EXERCISE OBJECTIVE:
Reproduce precisely the lines between the start of the data below and the line with "COL = SC.collection", both included.

---*---

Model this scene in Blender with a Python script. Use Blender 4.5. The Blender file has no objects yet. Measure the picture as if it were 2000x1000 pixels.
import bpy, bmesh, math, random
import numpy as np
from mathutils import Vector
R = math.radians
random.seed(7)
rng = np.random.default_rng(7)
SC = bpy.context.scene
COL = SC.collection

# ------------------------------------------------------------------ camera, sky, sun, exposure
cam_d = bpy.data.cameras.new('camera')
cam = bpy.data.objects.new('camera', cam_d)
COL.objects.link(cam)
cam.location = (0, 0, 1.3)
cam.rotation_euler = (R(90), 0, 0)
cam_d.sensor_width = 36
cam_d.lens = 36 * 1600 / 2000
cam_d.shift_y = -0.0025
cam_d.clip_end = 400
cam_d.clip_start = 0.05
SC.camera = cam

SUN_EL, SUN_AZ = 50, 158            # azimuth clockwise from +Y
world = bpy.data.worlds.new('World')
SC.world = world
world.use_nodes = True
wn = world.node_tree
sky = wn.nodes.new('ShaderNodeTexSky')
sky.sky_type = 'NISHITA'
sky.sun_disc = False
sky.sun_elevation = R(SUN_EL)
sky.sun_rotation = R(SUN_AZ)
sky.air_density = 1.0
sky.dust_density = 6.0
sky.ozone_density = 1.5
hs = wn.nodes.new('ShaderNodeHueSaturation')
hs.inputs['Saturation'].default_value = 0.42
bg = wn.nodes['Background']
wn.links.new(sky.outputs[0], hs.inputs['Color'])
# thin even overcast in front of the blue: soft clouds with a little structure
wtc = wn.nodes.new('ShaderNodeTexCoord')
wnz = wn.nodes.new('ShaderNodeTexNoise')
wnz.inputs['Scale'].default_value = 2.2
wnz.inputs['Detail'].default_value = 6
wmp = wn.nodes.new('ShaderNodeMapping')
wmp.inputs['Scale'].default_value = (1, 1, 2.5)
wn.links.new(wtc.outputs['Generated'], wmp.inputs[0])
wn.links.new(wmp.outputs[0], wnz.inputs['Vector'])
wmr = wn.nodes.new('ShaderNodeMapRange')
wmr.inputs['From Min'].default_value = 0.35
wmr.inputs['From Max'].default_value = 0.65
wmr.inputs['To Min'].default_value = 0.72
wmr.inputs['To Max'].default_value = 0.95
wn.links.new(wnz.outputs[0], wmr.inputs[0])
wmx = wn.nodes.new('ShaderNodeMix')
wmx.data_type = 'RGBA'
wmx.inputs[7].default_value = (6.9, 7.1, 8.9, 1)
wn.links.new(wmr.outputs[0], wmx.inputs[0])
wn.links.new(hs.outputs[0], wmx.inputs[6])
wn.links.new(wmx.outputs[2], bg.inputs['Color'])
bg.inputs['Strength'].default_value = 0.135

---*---

RESPONSE TO THIS TASK:
Model this scene in Blender with a Python script. Use Blender 4.5. The Blender file has no objects yet. Measure the picture as if it were 2000x1000 pixels.
import bpy, bmesh, math, random
import numpy as np
from mathutils import Vector
R = math.radians
random.seed(7)
rng = np.random.default_rng(7)
SC = bpy.context.scene
COL = SC.collection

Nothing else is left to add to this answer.